EXERCISE: In the entries below, which lines run from the one containing "Continue the Blender Python script for this scene: part 4, from" to the one containing "spire('gold_offering_spire', 'tall tapering"? Copy exactly those lines, ends included, and no others.

SUPPLIED RECORDS:
• • • • •

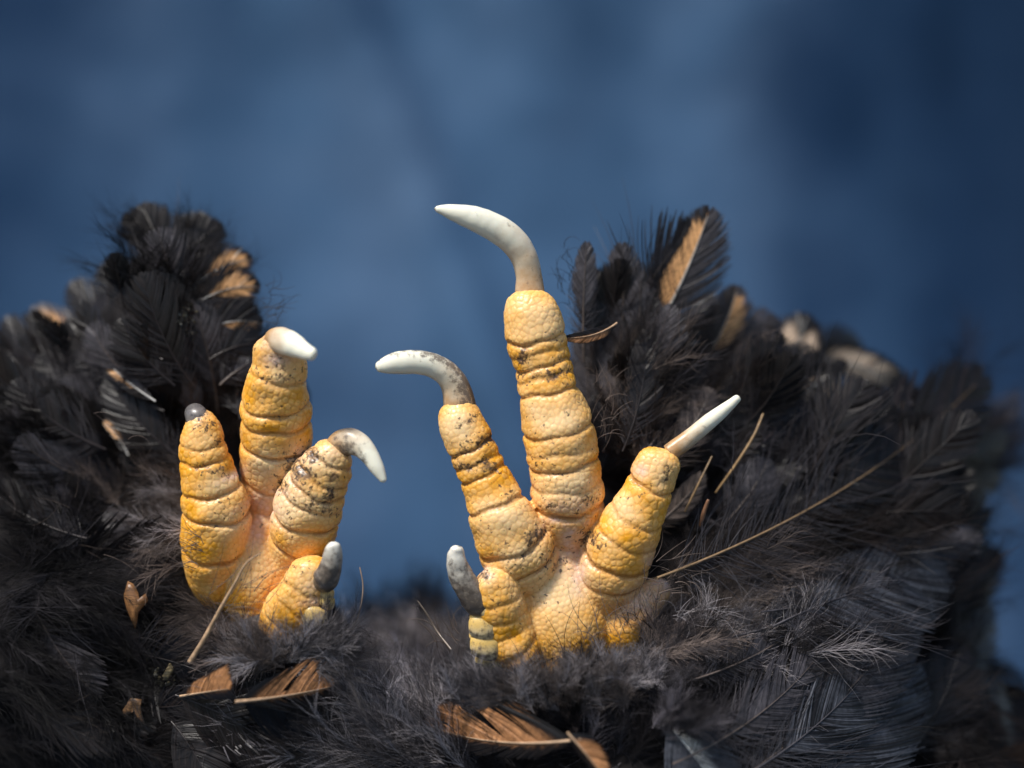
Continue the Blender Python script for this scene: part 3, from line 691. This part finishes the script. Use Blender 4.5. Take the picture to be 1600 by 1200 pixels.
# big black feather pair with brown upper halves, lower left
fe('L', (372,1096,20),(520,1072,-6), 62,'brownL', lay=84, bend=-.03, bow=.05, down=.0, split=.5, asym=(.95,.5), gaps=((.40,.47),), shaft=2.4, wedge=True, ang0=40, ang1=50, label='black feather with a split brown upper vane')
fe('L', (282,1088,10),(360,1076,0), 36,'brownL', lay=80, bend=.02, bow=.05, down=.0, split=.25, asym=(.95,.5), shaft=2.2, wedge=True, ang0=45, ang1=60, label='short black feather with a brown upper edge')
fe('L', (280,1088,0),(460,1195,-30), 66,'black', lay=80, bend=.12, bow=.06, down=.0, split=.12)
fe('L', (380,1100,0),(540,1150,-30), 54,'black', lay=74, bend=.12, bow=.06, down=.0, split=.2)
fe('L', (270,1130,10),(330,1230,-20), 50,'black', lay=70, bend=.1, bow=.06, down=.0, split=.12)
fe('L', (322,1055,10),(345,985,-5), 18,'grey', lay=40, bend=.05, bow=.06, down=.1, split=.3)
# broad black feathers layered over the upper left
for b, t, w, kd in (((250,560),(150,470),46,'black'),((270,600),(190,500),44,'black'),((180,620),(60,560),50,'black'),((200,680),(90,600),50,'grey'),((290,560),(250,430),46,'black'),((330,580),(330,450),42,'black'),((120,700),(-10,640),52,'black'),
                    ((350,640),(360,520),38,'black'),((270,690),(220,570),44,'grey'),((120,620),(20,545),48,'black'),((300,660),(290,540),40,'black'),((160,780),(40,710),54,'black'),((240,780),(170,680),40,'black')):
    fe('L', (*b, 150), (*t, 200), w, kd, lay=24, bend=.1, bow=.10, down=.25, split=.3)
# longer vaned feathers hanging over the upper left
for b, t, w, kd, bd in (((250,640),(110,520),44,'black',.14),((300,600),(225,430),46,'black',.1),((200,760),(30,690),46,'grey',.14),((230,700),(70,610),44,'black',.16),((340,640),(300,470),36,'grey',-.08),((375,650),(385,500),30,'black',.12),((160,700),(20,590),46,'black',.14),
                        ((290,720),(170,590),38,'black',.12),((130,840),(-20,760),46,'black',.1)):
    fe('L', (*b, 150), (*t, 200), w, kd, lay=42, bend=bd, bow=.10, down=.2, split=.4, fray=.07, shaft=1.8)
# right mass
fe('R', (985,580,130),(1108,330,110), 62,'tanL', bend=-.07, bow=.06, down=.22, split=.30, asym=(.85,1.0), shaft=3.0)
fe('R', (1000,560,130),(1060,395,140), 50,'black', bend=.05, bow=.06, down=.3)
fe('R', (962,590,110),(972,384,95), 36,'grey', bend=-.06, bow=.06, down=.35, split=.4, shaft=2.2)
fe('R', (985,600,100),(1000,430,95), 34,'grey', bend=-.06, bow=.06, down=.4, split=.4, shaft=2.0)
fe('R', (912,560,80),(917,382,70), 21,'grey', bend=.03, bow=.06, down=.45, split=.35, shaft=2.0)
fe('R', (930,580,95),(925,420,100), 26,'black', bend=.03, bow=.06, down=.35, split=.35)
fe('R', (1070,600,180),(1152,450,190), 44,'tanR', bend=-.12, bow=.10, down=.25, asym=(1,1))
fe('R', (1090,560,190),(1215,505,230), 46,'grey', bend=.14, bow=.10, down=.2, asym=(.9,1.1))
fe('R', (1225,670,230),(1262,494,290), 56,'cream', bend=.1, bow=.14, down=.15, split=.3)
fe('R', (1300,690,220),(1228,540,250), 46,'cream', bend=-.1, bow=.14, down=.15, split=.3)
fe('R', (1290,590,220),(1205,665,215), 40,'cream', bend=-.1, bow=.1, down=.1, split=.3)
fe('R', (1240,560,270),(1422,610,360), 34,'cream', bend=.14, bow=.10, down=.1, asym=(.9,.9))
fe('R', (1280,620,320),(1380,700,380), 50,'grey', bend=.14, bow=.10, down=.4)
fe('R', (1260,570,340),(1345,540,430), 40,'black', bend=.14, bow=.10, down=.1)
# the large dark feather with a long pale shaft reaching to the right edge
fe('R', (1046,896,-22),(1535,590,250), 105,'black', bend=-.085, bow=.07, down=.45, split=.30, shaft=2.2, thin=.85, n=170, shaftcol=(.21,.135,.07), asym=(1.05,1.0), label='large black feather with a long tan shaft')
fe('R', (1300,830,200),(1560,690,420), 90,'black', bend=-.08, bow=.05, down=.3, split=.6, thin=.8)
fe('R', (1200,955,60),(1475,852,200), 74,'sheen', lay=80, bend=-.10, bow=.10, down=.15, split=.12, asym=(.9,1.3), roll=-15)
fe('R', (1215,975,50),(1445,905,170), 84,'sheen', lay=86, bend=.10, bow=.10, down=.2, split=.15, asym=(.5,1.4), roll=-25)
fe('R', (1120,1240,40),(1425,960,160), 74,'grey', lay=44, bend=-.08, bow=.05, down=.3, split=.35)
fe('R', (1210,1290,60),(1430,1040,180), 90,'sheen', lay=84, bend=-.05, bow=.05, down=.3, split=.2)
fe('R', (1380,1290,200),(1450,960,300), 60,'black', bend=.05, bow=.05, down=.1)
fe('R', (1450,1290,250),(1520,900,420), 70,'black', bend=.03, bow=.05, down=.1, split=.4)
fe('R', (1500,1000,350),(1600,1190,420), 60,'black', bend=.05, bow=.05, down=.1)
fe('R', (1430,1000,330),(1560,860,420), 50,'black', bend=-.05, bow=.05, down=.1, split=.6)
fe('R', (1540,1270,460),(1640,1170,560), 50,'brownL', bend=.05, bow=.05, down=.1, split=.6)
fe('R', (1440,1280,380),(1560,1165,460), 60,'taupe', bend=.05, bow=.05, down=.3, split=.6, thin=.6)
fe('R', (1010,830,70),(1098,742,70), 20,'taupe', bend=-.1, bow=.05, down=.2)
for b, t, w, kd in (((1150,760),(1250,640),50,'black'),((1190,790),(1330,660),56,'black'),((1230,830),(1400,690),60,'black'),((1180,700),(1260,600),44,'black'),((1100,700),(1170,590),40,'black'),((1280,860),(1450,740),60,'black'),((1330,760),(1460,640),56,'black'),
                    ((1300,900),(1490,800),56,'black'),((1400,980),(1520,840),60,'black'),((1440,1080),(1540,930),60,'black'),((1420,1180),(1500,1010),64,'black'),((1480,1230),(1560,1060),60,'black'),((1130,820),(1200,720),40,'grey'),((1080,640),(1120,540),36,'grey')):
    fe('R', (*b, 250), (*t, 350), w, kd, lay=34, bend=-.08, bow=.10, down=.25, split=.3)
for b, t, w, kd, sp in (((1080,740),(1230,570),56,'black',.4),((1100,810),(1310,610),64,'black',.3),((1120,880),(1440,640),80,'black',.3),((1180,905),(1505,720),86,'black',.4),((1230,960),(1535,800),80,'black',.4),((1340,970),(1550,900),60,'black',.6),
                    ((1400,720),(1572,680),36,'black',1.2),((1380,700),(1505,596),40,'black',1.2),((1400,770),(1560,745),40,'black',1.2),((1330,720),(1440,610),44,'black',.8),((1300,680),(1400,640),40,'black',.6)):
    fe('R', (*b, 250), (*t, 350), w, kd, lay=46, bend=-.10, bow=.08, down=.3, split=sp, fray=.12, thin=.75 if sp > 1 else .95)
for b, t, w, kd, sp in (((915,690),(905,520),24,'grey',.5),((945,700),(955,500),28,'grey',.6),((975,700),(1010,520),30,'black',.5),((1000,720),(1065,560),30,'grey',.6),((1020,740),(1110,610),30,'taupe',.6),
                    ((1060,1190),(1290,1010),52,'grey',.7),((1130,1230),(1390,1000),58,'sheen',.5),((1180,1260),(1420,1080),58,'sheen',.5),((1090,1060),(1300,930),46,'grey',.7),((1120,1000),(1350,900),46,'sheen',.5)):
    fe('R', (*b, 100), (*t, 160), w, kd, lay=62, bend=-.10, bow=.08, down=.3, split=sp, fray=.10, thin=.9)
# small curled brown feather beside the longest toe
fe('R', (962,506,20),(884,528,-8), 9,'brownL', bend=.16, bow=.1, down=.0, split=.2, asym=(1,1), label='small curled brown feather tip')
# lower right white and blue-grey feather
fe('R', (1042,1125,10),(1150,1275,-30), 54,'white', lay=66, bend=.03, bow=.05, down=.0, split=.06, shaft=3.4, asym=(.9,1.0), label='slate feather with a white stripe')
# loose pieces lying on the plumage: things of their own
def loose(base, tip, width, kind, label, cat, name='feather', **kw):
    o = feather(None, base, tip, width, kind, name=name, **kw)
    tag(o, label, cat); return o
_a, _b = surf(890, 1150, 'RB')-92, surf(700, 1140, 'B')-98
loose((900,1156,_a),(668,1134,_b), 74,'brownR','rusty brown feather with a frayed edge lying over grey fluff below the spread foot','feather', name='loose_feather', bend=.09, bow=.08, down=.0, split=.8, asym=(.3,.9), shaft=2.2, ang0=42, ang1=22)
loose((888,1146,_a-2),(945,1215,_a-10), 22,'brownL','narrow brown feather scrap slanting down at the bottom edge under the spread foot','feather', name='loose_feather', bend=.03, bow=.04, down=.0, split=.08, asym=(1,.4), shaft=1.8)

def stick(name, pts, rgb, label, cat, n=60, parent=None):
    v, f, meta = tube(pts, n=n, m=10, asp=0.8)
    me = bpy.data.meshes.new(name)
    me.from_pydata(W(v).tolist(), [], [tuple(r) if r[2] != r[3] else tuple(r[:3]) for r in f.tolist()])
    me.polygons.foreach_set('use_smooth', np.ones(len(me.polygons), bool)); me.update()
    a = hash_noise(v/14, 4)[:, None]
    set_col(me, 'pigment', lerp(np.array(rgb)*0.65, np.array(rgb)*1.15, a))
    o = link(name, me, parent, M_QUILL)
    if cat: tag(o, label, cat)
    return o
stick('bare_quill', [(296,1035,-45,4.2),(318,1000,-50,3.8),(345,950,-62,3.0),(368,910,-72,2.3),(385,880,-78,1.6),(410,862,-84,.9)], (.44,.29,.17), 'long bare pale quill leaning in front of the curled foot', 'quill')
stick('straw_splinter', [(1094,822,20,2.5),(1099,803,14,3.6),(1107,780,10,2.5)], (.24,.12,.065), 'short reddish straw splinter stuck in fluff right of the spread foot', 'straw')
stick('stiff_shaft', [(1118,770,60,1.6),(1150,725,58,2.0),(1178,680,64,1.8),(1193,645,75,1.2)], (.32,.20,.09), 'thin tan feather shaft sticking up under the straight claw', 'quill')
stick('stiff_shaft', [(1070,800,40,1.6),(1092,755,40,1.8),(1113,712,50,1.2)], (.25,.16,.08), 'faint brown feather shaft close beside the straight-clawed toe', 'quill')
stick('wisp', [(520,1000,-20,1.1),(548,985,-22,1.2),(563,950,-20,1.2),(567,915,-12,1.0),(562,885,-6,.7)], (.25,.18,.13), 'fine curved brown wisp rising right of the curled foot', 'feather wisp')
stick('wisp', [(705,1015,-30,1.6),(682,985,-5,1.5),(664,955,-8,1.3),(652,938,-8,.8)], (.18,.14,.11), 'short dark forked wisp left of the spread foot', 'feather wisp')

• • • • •

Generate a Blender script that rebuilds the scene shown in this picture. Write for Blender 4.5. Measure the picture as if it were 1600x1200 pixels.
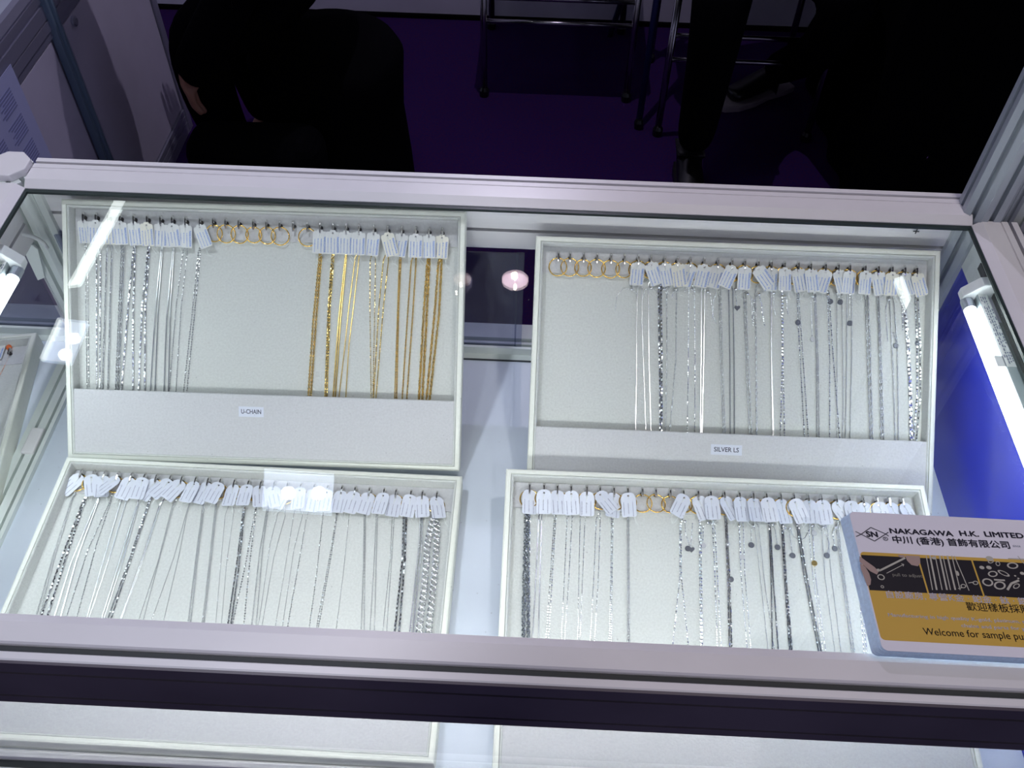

• • • • •

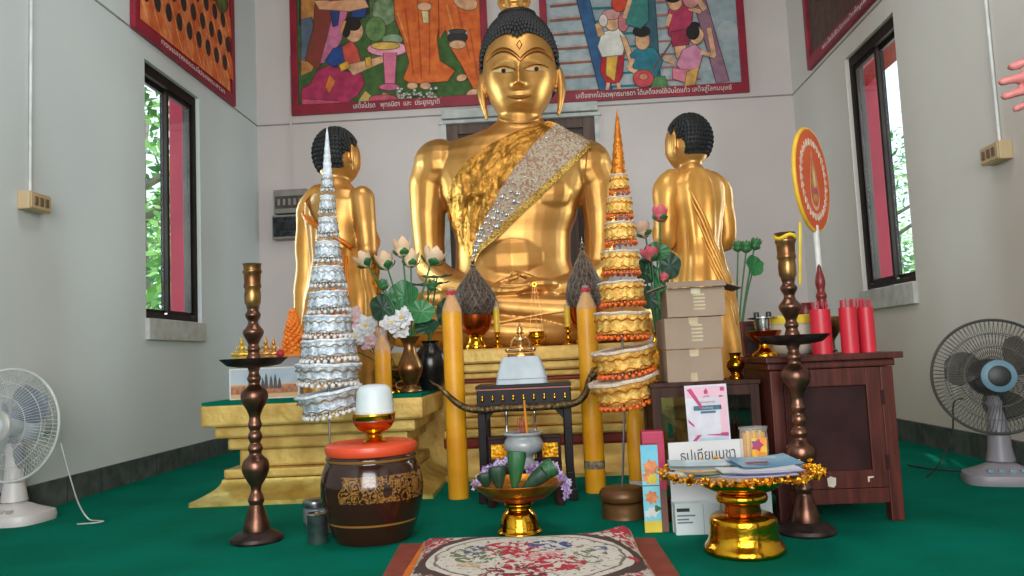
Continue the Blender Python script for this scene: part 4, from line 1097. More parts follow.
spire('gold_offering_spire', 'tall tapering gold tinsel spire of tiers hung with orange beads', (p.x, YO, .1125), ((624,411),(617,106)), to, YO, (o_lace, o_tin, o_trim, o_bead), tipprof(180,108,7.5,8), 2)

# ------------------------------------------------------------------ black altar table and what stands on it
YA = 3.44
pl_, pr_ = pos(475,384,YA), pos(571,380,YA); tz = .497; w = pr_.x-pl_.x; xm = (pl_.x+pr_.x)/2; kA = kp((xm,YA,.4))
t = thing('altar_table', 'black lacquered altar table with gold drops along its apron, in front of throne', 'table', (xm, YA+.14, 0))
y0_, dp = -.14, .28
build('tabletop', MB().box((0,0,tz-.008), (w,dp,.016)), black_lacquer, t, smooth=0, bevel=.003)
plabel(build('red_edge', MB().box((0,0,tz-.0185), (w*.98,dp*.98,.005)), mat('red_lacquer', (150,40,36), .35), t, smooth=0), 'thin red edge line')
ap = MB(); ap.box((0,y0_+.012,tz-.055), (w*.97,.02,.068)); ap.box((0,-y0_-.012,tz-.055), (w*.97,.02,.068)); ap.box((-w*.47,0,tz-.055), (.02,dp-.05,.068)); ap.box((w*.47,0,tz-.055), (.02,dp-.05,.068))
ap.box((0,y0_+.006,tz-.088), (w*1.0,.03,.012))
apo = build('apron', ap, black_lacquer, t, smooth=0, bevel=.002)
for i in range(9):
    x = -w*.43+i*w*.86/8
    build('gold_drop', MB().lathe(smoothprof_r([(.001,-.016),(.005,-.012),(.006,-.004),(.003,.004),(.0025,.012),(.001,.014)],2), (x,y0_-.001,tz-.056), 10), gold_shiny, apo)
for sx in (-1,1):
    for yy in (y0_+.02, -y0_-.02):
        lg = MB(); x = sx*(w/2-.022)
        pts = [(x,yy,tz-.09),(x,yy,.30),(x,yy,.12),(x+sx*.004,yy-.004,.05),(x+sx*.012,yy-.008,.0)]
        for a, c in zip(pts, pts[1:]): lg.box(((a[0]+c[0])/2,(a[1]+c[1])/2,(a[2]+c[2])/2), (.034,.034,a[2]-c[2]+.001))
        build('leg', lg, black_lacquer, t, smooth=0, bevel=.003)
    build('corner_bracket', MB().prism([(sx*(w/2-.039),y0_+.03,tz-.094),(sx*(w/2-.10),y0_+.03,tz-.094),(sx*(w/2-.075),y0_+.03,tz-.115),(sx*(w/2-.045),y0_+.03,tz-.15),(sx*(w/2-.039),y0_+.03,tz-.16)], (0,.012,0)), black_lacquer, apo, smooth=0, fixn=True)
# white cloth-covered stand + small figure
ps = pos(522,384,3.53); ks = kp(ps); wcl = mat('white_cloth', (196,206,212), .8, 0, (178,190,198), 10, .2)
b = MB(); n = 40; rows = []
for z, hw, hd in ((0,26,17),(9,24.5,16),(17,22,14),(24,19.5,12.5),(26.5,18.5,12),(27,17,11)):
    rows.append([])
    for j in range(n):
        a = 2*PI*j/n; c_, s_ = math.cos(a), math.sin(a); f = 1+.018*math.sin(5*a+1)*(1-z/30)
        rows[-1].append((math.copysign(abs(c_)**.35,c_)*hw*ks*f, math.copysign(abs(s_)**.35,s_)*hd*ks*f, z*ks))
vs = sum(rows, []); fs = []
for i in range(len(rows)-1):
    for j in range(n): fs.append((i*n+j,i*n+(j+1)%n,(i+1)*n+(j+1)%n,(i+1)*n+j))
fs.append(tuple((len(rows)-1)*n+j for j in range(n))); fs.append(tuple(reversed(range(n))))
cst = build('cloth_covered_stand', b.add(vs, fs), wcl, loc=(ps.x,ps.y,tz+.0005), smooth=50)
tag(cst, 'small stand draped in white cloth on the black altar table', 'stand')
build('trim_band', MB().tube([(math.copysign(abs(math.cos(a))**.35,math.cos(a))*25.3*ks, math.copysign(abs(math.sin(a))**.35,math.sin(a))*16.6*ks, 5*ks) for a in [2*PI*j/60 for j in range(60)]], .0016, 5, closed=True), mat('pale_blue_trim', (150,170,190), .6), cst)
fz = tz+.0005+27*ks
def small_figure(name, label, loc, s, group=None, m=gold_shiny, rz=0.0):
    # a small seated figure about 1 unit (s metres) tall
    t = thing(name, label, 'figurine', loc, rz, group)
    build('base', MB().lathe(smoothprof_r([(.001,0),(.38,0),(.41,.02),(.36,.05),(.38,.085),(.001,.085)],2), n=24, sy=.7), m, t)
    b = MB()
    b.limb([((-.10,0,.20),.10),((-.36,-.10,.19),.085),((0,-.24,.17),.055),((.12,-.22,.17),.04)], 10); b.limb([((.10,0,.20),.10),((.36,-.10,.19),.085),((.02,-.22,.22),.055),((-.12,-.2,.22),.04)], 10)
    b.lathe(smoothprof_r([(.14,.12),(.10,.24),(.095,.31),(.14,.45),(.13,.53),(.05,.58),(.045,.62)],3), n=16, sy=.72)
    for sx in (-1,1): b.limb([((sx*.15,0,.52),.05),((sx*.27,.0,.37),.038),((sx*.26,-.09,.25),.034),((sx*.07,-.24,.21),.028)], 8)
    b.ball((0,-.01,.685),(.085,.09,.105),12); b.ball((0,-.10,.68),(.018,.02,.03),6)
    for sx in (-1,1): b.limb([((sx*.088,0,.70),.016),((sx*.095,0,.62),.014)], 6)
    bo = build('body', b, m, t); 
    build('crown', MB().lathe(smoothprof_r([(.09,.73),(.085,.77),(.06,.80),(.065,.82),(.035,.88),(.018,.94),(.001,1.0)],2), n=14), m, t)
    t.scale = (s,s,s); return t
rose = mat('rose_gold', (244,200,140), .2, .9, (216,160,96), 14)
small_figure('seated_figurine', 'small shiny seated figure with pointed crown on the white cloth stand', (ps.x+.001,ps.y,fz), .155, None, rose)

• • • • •

SOLUTION BELOW:
Continue the Blender Python script for this scene: part 4, from line 1097. More parts follow.
spire('gold_offering_spire', 'tall tapering gold tinsel spire of tiers hung with orange beads', (p.x, YO, .1125), ((624,411),(617,106)), to, YO, (o_lace, o_tin, o_trim, o_bead), tipprof(180,108,7.5,8), 2)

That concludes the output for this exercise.